The service takes several telephony technologies and connects them to the Web. It's the voice equivalent of an e-mail address. Once you register a number you never have to worry about which phone you are using, even if you switch offices, homes, or cell phones. You can even press 4 to record a current call.

No matter which phone you use, there is one portal for all voice-mail messages. You can play them on the Web, save them as MP3 files, and even post a voice-mail message on a website. Conference calls are also easy. Answer an incoming call to add it to the current one. Very cool technology, but that record feature is a bit too scary for me. I like to keep my rants current, and not have someone save them for posterity.

I have my beta invite, because I was signed up with GrandCentral, which is the foundation technology for Google Voice.

Apr 2, 2009

Google Tip

Do you get as frustrated as I do when searching and Google comes back with sites and articles that are years old? Try typing inurl:2008 or whatever year you like, at the end of the words and it will come back with results for that year only, example: computers inurl:2008.

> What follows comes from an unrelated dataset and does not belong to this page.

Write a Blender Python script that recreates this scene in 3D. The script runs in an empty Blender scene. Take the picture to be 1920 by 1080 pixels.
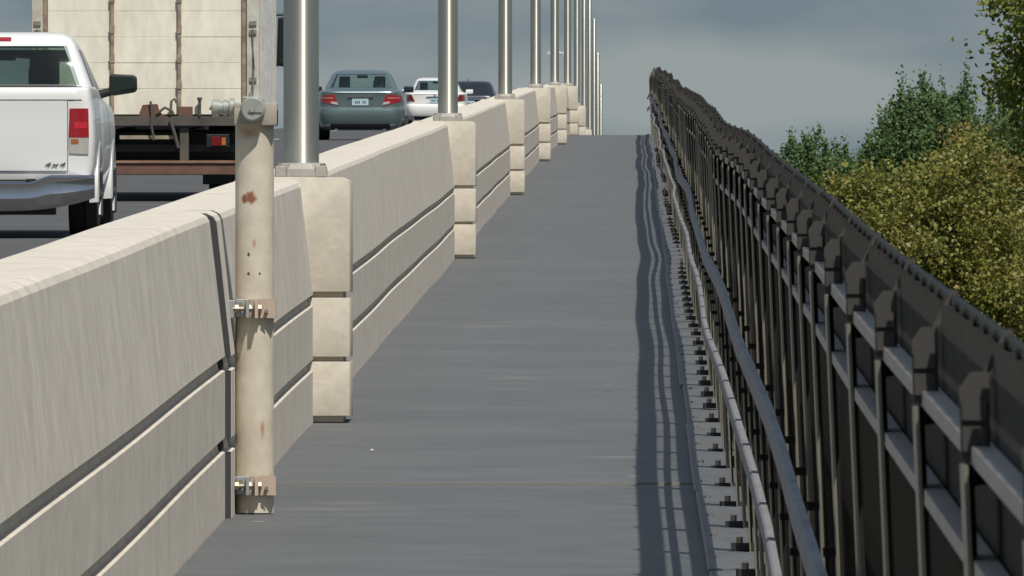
import bpy, bmesh, math, random
import numpy as np
from mathutils import Vector, Matrix
random.seed(7)
C = bpy.context.scene
COL = C.collection
R = math.radians
# ------------------------------------------------------------------ camera, world, sun, exposure
F = 28000.0                      # focal length in photo pixels (1920 wide)
CAMZ = 1.667
cam = bpy.data.objects.new('camera', bpy.data.cameras.new('camera'))
COL.objects.link(cam)
cam.data.sensor_width = 36
cam.data.lens = F / 1920 * 36
cam.data.clip_start = 0.5
cam.data.clip_end = 20000
cam.location = (0, 0, CAMZ)
cam.rotation_euler = (R(90), 0, math.atan(232 / F))
cam.data.dof.use_dof = True
cam.data.dof.focus_distance = 75
cam.data.dof.aperture_fstop = 120
C.camera = cam
EL, AZ = R(57), R(22.6)
SUN = Vector((math.sin(AZ) * math.cos(EL), -math.cos(AZ) * math.cos(EL), math.sin(EL)))
w = bpy.data.worlds.new('World'); C.world = w; w.use_nodes = True
nt = w.node_tree; nt.nodes.clear()
N = nt.nodes.new; LK = nt.links.new
sky = N('ShaderNodeTexSky'); sky.sky_type = 'NISHITA'; sky.sun_disc = False
sky.sun_elevation = EL; sky.sun_rotation = R(180) - AZ
tc = N('ShaderNodeTexCoord')
mp = N('ShaderNodeMapping'); mp.inputs['Scale'].default_value = (42, 6, 110); mp.inputs['Location'].default_value = (3.1, 0, 1.7)
LK(tc.outputs['Generated'], mp.inputs['Vector'])
nz = N('ShaderNodeTexNoise'); nz.inputs['Scale'].default_value = 1.15; nz.inputs['Detail'].default_value = 5; nz.inputs['Roughness'].default_value = .45
LK(mp.outputs['Vector'], nz.inputs['Vector'])
rp = N('ShaderNodeValToRGB')
rp.color_ramp.elements[0].position = .36; rp.color_ramp.elements[0].color = (.17, .222, .255, 1)
rp.color_ramp.elements[1].position = .64; rp.color_ramp.elements[1].color = (.295, .332, .335, 1)
sp0 = N('ShaderNodeSeparateXYZ'); LK(tc.outputs['Generated'], sp0.inputs[0])
fc = N('ShaderNodeFloatCurve'); cv = fc.mapping.curves[0]       # height of the pale cloud bank above the horizon
pts = [(0, .46), (.20, .44), (.42, .49), (.55, .58), (.64, .53), (.74, .43), (.86, .39), (1, .42)]
cv.points[0].location = pts[0]; cv.points[1].location = pts[-1]
for p_ in pts[1:-1]: cv.points.new(*p_)
fc.mapping.update()
mz = N('ShaderNodeMapRange'); mz.inputs['From Min'].default_value = 0; mz.inputs['From Max'].default_value = .024; LK(sp0.outputs['Z'], mz.inputs['Value'])
LK(mz.outputs[0], fc.inputs['Value'])
a1 = N('ShaderNodeMath'); a1.operation = 'MULTIPLY_ADD'; a1.inputs[1].default_value = 1.0; LK(nz.outputs['Fac'], a1.inputs[0]); 
a2 = N('ShaderNodeMath'); a2.operation = 'SUBTRACT'; a2.inputs[1].default_value = .47; LK(fc.outputs[0], a2.inputs[0]); LK(a2.outputs[0], a1.inputs[2])
LK(a1.outputs[0], rp.inputs['Fac'])
sc_ = N('ShaderNodeVectorMath'); sc_.operation = 'SCALE'; sc_.inputs['Scale'].default_value = 8.6
LK(rp.outputs['Color'], sc_.inputs[0])
sep = N('ShaderNodeSeparateXYZ'); LK(tc.outputs['Generated'], sep.inputs[0])
mr = N('ShaderNodeMapRange'); mr.inputs['From Min'].default_value = .10; mr.inputs['From Max'].default_value = .45
mr.inputs['To Min'].default_value = 1.0; mr.inputs['To Max'].default_value = .55
LK(sep.outputs['Z'], mr.inputs['Value'])
mx = N('ShaderNodeMix'); mx.data_type = 'RGBA'
LK(mr.outputs[0], mx.inputs[0]); LK(sky.outputs[0], mx.inputs[6]); LK(sc_.outputs[0], mx.inputs[7])
bg = N('ShaderNodeBackground'); bg.inputs['Strength'].default_value = .12
LK(mx.outputs[2], bg.inputs['Color'])
ow = N('ShaderNodeOutputWorld'); LK(bg.outputs[0], ow.inputs[0])
sl = bpy.data.lights.new('sun', 'SUN'); sl.energy = 4.6; sl.angle = R(.55); sl.color = (1, .95, .85)
so = bpy.data.objects.new('sun', sl); COL.objects.link(so); so.rotation_euler = SUN.to_track_quat('Z', 'Y').to_euler()
so.location = (20, -40, 60)
C.view_settings.view_transform = 'Standard'; C.view_settings.look = 'None'
C.view_settings.exposure = 0.0; C.view_settings.gamma = 1.0

# ------------------------------------------------------------------ helpers
def tag(o, label=None, cat=None, group=None, kind=None):
    if label: o['label'] = label
    if cat: o['category'] = cat
    if group: o['group'] = group
    if kind: o['kind'] = kind
    return o
def empty(name, loc, label, cat, group=None, rx=0):
    o = bpy.data.objects.new(name, None); COL.objects.link(o)
    o.location = loc; o.rotation_euler = (rx, 0, 0); o.empty_display_size = .2
    return tag(o, label, cat, group)
class MB:
    def __init__(s): s.v = []; s.f = []
    def add(s, vs, fs):
        b = len(s.v); s.v += [tuple(v) for v in vs]; s.f += [tuple(i + b for i in f) for f in fs]; return s
    def box(s, x0, x1, y0, y1, z0, z1):
        return s.add([(x0,y0,z0),(x1,y0,z0),(x1,y1,z0),(x0,y1,z0),(x0,y0,z1),(x1,y0,z1),(x1,y1,z1),(x0,y1,z1)],
                     [(0,3,2,1),(4,5,6,7),(0,1,5,4),(1,2,6,5),(2,3,7,6),(3,0,4,7)])
    def tube(s, pts, rad, n=12, cap=True):
        pts = [Vector(p) for p in pts]
        if not isinstance(rad, (list, tuple)): rad = [rad] * len(pts)
        rings = []
        for i, p in enumerate(pts):
            d = (pts[min(i+1, len(pts)-1)] - pts[max(i-1, 0)]).normalized()
            u = d.cross(Vector((0,0,1)))
            if u.length < 1e-3: u = Vector((1,0,0))
            u.normalize(); v = u.cross(d)
            rings.append([p + (u*math.cos(2*math.pi*k/n) + v*math.sin(2*math.pi*k/n))*rad[i] for k in range(n)])
        vs = [q for r in rings for q in r]; fs = []
        for i in range(len(pts)-1):
            for k in range(n):
                a, b = i*n+k, i*n+(k+1) % n
                fs.append((a, b, b+n, a+n))
        if cap:
            fs.append(tuple(range(n-1, -1, -1))); fs.append(tuple((len(pts)-1)*n + k for k in range(n)))
        return s.add(vs, fs)
    def sweep(s, prof, frames, cap=True, closed=True):
        """prof: list of (x,z); frames: list of (y, dx, dz)"""
        n = len(prof); vs = []; fs = []
        for (y, dx, dz) in frames:
            vs += [(px+dx, y, pz+dz) for px, pz in prof]
        for i in range(len(frames)-1):
            for k in range(n if closed else n-1):
                a, b = i*n+k, i*n+(k+1) % n
                fs.append((a, b, b+n, a+n))
        if cap and closed:
            fs.append(tuple(range(n-1, -1, -1))); fs.append(tuple((len(frames)-1)*n+k for k in range(n)))
        return s.add(vs, fs)
    def build(s, name, mat, parent=None, smooth=None, bevel=0, loc=None):
        me = bpy.data.meshes.new(name); me.from_pydata(s.v, [], s.f); 
        bm = bmesh.new(); bm.from_mesh(me); bmesh.ops.recalc_face_normals(bm, faces=bm.faces)
        if bevel:
            es = [e for e in bm.edges if len(e.link_faces) == 2 and e.calc_face_angle(0) > R(35)]
            bmesh.ops.bevel(bm, geom=es, offset=bevel, segments=2, affect='EDGES', profile=.5, clamp_overlap=True)
        bm.to_mesh(me); bm.free()
        if smooth is not None:
            for p in me.polygons: p.use_smooth = True
            me.set_sharp_from_angle(angle=R(smooth))
        if mat: me.materials.append(mat)
        o = bpy.data.objects.new(name, me); COL.objects.link(o)
        if parent: o.parent = parent
        if loc: o.location = loc
        return o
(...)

If you want to see the results for different years, you can type: computers view:timeline and it will come back with this on the top of the page.

You can then click on any of the years and only the results for those years will be displayed.

BTW use quotes if you want to find a particular phrase or string of words. If I used my name without the quotes it would find many extraneous things for tom and many other shubnells. By using the quotes around both names, I limit the search to only me.